The newly issued IAN 8 clarifies which cash reserves qualify for reinvestment, outlines reporting obligations, and establishes oversight mechanisms. This guidance removes much of the legal ambiguity that had deterred international banks from processing LIA transactions.
The LIA oversees assets estimated at approximately $67 billion, making it one of the largest sovereign wealth funds in Africa. A significant portion comprises cash reserves held across European and American banks. These funds have remained largely untouched since 2011, generating minimal returns while Libya's domestic economy struggles with liquidity crises and currency depreciation.
According to the International Crisis Group, frozen reserves include money held at institutions such as Société Générale, BNP Paribas, UniCredit, and Bank of America. The inability to actively manage these assets has cost Libya billions in potential returns over the past 15 years.

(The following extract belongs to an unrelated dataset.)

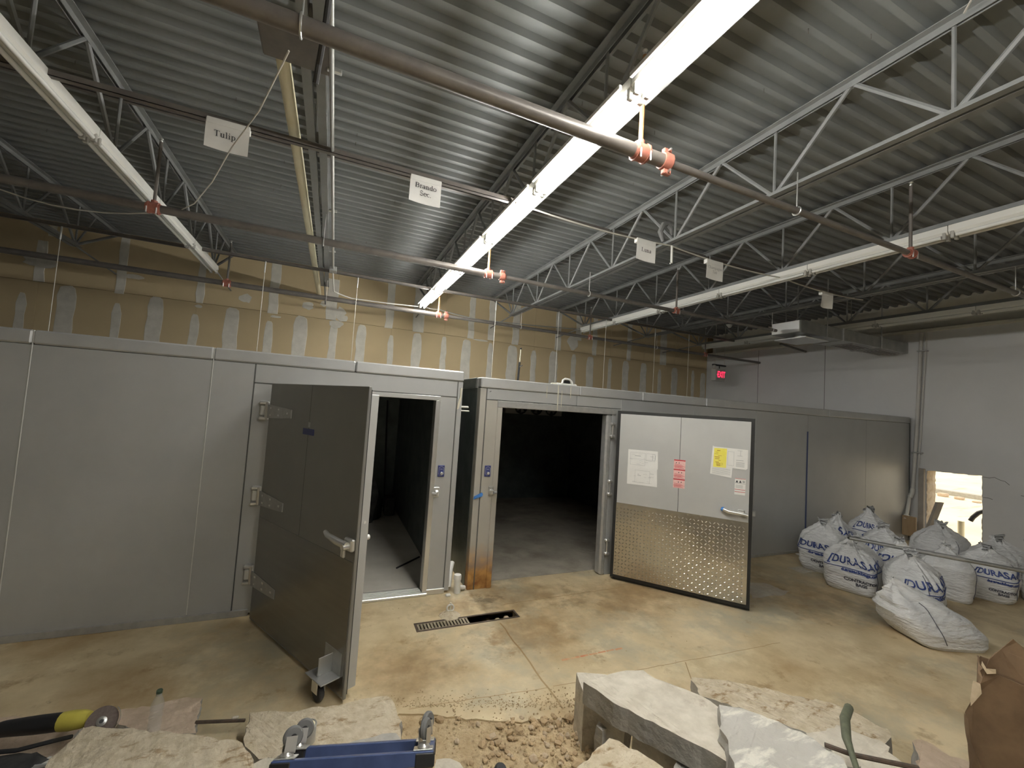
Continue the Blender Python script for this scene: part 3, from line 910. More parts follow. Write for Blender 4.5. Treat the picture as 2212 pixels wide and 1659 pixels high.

The potential release of even a portion of these reserves for reinvestment could provide a significant boost. The LIA could direct funds toward domestic infrastructure projects, support for the Libyan dinar, investment in healthcare and education, or international portfolio diversification.
Libya faces urgent economic challenges: inflation has eroded purchasing power, the banking sector remains fragmented, and oil revenue volatility creates fiscal uncertainty. Access to reinvestment-ready reserves could provide a vital buffer.
The reinvestment exemption comes with strict conditions. All transactions must be conducted through financial institutions pre-approved by the Security Council Committee, with quarterly reporting on the status of reinvested assets.
Key conditions include: reinvested capital must remain frozen under the same legal status; the LIA must submit detailed investment plans for prior review; transactions must not involve sanctioned entities; and annual independent audits will verify compliance. Unauthorized withdrawals remain prohibited and subject to investigation.
The timing of this development is significant. Libya has seen relative political stability in recent months, and the LIA has undergone internal reforms aimed at improving transparency — moves that observers cite as prerequisites for sanctions relief.
International stakeholders have expressed cautious support for gradual normalization of Libya's financial position, emphasizing that asset release must be matched by continued progress on political reconciliation and anti-corruption measures. For ordinary Libyans, this represents hope that long-dormant national wealth could eventually contribute to rebuilding infrastructure and creating economic opportunities.
The coming months will be critical as the LIA prepares its first reinvestment proposals. If successful, this phased approach could establish a precedent for full normalization of Libya's international financial position.